For I am convinced that neither death, nor life, nor angels, nor rulers, nor things present, nor things to come, nor powers, nor height, nor depth, nor anything else in all creation, will be able to separate us from the love of God in Christ Jesus our Lord.

(Romans 8.38–39)

Death is, in Christian understanding, both friend and foe. It is the doorway to life eternal and it is the wage paid by sin (Romans 6.23). Even when death comes as a friend to one who has suffered prolonged illness or catastrophic, irreversible injury, those who are left have no release from the pain of grief.

Death is consuming in its urgency; its advent leaves none unchanged. Other priorities are set aside, and attention is forced, like it or not, upon the immediacy of what has occurred.

The angry, the dazed, the relieved, the numb – all look for help; and when they seek that help from the Christian people of God, they expect to receive all the compassion that our humanity commands. God in Christ calls us to offer more. The Church’s funeral rites provide more than a dignified farewell to the deceased and quiet sympathy to the bereaved.

The Christian understanding of our creaturehood leads us to believe that life and death and resurrection are all in the hands of God. Life and death and resurrection are therefore theological concerns, and in Christian understanding must be linked with the life and death and resurrection of Jesus the Christ.

The funeral rites offered here take their stance from these primary beliefs. They relate each instance of human death to the death of Jesus. There is an evangelical dimension to the Christian funeral; it is the proclamation of Christ’s victory over death in which he binds the strength of death before plundering death of its spoils (cf. Mark 3.27). Christ’s death is an offering for all, making all death an offering to God. His death transforms what we naturally fear and resent. The pain of death and bereavement is not diminished by this, but it is transformed.

Nor is the call to the risen life issued to the dead alone. The bereaved, too, are called to newness of life. ‘Returning to normal’ is not a Christian option. The old normality can never be recovered, for God is making all things new.

The ministry of the Church at the funeral is therefore to proclaim the story of Christ, setting the deceased’s story within it, to speak of Christ’s death and this death, to speak of the resurrection, the light in the darkness. We minister best to the bereaved not by vague generalities, but by careful attention to the details that made up the life of the deceased. We must not ignore the ways in which grief comes, nor must we forget the word of forgiveness, which the deceased and bereaved alike need to speak and to hear. ‘Forgive us our sins, as we forgive those who sin against us.’ With the death of another we are reminded of that judgement to which we are summoned. We all stand in need of the mercy and forgiveness of God. The measure by which we forgive is the measure by which we are forgiven.

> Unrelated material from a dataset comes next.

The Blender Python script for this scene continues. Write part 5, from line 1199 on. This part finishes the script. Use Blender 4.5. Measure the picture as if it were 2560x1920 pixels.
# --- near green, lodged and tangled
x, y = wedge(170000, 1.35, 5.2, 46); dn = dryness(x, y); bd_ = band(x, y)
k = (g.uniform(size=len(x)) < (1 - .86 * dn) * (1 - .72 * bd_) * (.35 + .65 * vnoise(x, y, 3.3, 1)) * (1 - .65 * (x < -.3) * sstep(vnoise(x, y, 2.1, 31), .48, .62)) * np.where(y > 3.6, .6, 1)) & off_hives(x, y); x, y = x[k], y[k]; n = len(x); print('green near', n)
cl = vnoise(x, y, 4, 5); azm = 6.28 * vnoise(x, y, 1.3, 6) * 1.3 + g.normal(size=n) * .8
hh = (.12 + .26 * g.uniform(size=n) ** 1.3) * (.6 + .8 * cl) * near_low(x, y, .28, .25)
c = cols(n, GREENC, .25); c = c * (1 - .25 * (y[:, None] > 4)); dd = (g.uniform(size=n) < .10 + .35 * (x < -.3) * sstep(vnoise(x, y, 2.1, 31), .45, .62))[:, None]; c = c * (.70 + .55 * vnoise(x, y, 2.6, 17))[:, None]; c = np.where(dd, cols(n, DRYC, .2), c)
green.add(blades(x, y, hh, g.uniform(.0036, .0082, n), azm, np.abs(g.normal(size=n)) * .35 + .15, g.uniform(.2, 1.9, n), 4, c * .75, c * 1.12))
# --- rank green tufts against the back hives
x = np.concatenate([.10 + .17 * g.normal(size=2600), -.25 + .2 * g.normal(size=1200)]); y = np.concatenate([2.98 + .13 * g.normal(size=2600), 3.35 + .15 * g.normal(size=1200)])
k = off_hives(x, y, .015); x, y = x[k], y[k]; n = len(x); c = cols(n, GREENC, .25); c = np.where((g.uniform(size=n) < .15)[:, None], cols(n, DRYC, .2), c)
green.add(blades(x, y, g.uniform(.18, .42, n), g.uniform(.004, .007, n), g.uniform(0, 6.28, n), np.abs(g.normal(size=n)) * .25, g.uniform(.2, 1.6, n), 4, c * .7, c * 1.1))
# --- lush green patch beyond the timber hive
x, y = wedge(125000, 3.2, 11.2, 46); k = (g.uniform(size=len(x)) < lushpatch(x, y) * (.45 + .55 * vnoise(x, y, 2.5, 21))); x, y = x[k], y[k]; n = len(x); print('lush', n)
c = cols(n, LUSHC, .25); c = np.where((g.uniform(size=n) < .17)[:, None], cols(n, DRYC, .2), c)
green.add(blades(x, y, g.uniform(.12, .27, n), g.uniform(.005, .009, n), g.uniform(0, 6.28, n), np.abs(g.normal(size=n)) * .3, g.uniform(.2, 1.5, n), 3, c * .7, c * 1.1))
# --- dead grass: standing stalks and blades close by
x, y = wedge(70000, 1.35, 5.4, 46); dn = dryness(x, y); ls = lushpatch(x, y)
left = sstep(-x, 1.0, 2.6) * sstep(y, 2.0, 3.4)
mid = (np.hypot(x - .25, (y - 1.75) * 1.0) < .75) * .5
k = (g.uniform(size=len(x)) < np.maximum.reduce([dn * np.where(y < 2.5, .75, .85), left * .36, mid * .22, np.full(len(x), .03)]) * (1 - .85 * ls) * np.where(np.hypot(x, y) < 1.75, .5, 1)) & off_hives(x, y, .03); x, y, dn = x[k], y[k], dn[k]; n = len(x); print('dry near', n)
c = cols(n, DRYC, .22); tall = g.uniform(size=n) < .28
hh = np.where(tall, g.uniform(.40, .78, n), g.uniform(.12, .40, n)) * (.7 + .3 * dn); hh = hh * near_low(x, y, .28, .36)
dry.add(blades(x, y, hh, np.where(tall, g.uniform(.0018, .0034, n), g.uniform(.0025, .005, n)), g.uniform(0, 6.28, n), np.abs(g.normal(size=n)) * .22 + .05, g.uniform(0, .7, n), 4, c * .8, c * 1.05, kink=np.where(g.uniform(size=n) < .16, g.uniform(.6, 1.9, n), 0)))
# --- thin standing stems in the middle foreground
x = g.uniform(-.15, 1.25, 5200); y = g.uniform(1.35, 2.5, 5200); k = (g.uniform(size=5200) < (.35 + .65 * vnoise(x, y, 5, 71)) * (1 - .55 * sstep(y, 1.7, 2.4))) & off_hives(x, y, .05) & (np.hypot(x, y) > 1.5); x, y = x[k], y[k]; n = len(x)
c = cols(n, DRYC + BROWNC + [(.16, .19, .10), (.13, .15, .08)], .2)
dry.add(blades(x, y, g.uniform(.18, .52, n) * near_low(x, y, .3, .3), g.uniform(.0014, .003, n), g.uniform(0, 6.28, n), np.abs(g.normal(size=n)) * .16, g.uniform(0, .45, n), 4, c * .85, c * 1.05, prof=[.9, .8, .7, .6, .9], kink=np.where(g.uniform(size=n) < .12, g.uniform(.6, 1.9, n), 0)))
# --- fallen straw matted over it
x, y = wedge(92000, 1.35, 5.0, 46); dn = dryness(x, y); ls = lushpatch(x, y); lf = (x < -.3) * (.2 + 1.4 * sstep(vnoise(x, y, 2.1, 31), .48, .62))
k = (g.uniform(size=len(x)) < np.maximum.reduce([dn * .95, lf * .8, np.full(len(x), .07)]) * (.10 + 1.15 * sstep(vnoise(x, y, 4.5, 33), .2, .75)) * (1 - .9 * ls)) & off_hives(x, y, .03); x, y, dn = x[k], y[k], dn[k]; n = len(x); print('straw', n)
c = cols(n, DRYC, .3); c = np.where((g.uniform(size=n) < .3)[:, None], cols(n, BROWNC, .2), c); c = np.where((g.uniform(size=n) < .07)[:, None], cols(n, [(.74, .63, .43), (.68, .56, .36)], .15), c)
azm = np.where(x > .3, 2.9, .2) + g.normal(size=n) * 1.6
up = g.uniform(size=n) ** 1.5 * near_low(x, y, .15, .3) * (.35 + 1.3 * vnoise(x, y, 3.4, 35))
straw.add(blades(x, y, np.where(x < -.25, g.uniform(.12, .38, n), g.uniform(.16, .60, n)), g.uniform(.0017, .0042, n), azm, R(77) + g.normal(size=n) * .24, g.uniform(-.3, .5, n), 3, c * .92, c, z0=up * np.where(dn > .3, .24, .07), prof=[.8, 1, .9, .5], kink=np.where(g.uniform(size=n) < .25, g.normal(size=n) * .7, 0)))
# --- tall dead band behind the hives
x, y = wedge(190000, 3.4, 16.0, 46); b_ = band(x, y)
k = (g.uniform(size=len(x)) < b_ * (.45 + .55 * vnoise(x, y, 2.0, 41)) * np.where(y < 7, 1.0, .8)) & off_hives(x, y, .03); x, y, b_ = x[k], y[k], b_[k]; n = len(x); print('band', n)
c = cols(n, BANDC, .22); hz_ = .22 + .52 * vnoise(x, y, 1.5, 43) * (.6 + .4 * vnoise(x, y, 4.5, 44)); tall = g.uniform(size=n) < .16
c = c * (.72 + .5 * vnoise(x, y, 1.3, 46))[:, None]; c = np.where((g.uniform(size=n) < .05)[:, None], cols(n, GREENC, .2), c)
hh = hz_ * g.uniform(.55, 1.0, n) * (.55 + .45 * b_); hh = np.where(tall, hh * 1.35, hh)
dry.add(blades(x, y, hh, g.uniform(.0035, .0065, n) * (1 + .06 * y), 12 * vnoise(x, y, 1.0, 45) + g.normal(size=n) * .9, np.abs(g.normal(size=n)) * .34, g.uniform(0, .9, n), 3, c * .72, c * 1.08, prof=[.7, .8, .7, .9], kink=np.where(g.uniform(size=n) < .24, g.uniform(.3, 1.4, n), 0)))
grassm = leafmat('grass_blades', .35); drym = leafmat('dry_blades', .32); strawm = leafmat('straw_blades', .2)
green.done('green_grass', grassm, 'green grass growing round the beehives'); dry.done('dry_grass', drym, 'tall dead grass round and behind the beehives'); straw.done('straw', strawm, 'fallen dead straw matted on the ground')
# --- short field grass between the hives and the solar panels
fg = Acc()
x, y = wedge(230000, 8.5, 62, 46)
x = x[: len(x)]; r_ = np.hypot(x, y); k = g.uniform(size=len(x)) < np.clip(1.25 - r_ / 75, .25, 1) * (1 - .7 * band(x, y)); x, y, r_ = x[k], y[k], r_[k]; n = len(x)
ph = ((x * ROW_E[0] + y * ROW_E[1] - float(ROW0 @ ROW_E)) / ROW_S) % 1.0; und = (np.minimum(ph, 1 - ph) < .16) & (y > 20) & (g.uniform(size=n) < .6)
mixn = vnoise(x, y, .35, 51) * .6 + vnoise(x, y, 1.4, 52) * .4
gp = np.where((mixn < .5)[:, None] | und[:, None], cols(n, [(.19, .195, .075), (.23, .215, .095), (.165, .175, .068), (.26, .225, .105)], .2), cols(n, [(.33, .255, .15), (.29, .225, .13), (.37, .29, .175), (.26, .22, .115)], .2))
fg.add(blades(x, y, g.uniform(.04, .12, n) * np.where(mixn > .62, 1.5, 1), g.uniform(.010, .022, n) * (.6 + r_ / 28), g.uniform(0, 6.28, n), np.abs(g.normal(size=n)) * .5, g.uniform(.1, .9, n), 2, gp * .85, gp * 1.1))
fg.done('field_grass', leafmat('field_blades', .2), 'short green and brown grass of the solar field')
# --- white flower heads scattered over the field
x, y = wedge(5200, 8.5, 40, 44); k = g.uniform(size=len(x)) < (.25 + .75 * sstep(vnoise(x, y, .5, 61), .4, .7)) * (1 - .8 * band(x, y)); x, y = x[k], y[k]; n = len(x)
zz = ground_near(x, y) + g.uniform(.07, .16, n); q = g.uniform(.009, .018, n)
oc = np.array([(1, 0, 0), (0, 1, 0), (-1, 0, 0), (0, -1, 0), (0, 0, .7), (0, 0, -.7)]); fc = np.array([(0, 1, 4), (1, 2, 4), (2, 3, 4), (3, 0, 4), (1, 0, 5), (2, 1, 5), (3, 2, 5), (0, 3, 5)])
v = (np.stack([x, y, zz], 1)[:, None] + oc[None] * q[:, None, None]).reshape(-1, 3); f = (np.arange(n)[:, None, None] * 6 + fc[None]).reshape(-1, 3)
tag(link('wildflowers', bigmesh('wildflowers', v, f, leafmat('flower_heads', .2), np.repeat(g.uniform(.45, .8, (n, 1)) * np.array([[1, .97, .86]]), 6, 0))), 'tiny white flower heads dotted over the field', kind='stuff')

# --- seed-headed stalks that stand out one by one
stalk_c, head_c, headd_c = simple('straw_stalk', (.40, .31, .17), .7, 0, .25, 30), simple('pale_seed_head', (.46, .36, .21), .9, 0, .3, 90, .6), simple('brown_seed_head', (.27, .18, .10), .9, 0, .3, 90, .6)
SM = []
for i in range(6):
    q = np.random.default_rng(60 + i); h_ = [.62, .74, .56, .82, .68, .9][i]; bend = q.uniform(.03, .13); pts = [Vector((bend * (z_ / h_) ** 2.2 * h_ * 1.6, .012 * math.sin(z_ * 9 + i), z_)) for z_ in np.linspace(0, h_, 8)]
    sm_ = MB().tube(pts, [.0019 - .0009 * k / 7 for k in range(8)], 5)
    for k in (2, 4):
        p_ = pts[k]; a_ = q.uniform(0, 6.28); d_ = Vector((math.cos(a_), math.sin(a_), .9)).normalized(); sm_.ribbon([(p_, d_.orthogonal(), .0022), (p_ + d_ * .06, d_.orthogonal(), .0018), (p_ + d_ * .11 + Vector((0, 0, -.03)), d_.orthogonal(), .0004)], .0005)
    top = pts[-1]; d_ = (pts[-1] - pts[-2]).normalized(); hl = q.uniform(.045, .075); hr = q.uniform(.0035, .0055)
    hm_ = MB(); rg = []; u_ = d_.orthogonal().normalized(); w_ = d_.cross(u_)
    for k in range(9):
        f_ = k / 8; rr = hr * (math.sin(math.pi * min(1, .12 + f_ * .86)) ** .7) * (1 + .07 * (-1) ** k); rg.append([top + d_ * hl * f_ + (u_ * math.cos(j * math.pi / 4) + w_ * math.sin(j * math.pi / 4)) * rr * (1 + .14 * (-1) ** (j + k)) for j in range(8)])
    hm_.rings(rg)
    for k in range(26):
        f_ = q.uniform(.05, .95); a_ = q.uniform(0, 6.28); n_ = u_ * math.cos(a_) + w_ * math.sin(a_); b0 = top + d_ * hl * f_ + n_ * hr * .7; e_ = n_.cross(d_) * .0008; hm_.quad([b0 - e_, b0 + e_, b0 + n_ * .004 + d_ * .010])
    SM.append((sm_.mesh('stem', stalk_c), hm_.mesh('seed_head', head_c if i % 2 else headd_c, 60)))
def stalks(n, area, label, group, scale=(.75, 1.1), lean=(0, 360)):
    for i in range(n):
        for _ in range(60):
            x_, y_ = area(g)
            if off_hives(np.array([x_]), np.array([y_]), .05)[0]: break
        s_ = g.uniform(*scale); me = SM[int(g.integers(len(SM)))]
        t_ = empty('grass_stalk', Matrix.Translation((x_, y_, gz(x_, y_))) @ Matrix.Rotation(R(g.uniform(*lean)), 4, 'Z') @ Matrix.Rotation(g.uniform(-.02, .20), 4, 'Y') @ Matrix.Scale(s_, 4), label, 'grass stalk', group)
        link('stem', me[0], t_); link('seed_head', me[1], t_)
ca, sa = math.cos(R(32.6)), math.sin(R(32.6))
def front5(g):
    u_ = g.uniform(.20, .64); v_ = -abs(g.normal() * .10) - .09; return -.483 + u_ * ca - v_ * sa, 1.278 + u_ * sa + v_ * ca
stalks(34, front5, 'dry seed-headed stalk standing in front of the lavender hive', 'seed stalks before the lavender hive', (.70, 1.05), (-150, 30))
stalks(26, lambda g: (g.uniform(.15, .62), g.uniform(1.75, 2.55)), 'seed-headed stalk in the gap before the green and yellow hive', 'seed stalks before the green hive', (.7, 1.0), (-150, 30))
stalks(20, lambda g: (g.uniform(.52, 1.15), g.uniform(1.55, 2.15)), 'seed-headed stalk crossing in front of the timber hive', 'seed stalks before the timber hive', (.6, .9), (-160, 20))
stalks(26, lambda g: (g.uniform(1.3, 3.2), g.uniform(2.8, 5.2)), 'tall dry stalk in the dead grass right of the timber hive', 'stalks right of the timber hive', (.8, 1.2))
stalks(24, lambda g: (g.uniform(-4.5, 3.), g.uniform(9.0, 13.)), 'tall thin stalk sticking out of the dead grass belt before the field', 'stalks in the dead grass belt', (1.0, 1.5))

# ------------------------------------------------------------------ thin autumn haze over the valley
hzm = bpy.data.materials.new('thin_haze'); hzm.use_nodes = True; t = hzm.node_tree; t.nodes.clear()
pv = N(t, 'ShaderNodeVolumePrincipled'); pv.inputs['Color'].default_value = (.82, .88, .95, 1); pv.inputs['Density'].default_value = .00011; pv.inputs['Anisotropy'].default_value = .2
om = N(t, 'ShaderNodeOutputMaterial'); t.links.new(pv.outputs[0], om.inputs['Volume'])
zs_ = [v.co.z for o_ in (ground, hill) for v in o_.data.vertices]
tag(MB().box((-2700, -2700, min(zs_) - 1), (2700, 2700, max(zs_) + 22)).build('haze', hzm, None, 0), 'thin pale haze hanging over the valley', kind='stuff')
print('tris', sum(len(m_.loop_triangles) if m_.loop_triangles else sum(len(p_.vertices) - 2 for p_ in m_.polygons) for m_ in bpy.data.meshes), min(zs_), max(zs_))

In part it is the responsibility of the liturgist to devise rites that will enable these considerations to be properly addressed. Whoever leads the service needs to take the structure of the rite and apply it to the particular circumstances of death.

For all these reasons a short homily or sermon is to be provided. For many this is problematic. There is a temptation to offer something along the lines of a sanctified obituary notice. The old tag ‘nothing but good of the dead’ becomes the prevailing imperative, and the need for forgiveness is obscured – one might almost say eradicated – as ‘beatification precedes interment’.

The task of the preacher is to tell the story of the dead person honestly, and to frame that narrative in the story of Jesus, whose death and resurrection assure us that our death is not God’s last word.

What we say here addresses the central questions of the funeral and offers a Christian answer. ‘Where is daddy now?’ and ‘What will God do to our friend?’ are questions that will be asked whether we wish it or not. We need to be ready to speak of God’s love in Christ from which not even death can separate us (Romans 8.38–39). If we do not offer Christ’s answer to the questioner, in what sense has the funeral been a Christian one?

If we do not lead people to the love of God, where is that hope of which Scripture speaks?